China has become a leading developer of unmanned aerial vehicles, second only to the United States. Photo: Dickson Lee

Chinese drones are leading the global market, but hidden “watchdog” technology is in place to limit their use in attacks on China.

A source close to the military said all Chinese combat and reconnaissance drones had been designed and developed to recognise an “electric geofence” encircling the borders of China’s territory.

“This is the so-called watchdog tool, which is a simple technology aimed at making sure Chinese exported drones are not used by enemies as weapons to attack our country,” said the source, who asked for anonymity because of the issue’s sensitivity.

The function – included in the implantable components and parts of unmanned aerial vehicles (UAVs) – was declared by Chinese developers in their instruction books, the source said.

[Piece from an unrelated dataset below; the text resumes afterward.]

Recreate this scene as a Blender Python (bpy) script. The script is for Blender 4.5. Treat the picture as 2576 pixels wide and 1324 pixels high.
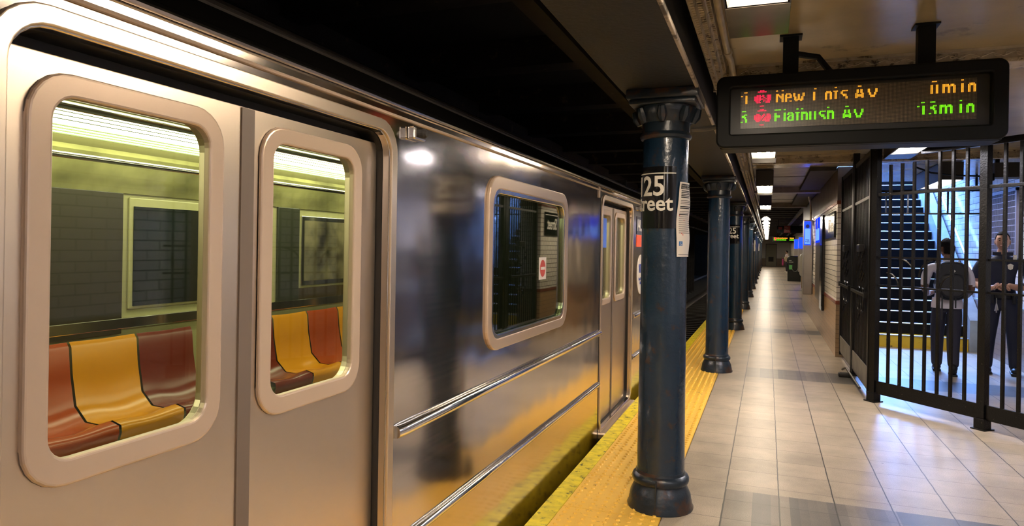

The comments appear to confirm claims last year by the head of a leading Turkish drone developer, who told Indian-Canadian website EurAsian Times that Chinese-made UAVs “turned around as they approached the Chinese border”.

Baykar Technology CEO Haluk Bayraktar said “hidden restrictions” and “subpar performance” of drones from China had caused some clients to turn to Turkish UAVs, like his company’s TB2 military devices.

Bayraktar also said that Turkey had already surpassed China’s total drone exports, according to the report published in September.

Beijing-based military expert Li Jie said it was appropriate for Chinese UAV developers to make national security the top priority, not their business. It was also “common knowledge” that they embed “watchdog” technologies in products for sale overseas.

“All drones need to be guided by positions connecting with the US-owned GPS or China’s BeiDou navigation system, so it should be very sensitive by longitude and latitude data, allowing developers to embed data information inside its hardware,” he said.

According to Li, this is a mature drone technology that has been developed over decades.

“The ‘watchdog’ system also connects with the vehicle’s power and weapons system, meaning the drones would stop flying or launching weapons when approaching the Chinese border.”

Some drones had the ability to self-destruct if the “watchdog” system was refitted or dismantled, Li said.

Beijing denied early reports that Chinese DJI civilian drones were being used by both Russian and Ukrainian forces in their conflict.

However, there have been claims on social media that DJI has added a geofencing function to its newer export versions that prevent them from flying over Ukraine – irrespective of who is controlling them.

Zhou Chenming, a researcher from the Yuan Wang military science and technology think tank, said Chinese UAV developers also installed electric geofences inside domestic drones to prevent them from flying into the country’s no-fly zones.

“Installing geofencing is a common operation among Chinese drone developers. For example, no civilian drones can fly [over] the Fifth Ring Road,” said Zhou, referring to the express road that encircles the capital’s peripheral seven major districts – Beijing’s prime administrative, commercial and cultural real estate.

China is now the world’s leader in drone development, after the United States. In the past decade, Chinese companies have delivered 220 UAVs to 16 countries, mainly in the Middle East and Africa, according to reports by the Stockholm International Peace Research Institute.

The official China News Service said on Monday that the country had just taken the lead in formulating and publishing four international standards in civilian drone development. A further nine standards were in the pipeline, the news agency said.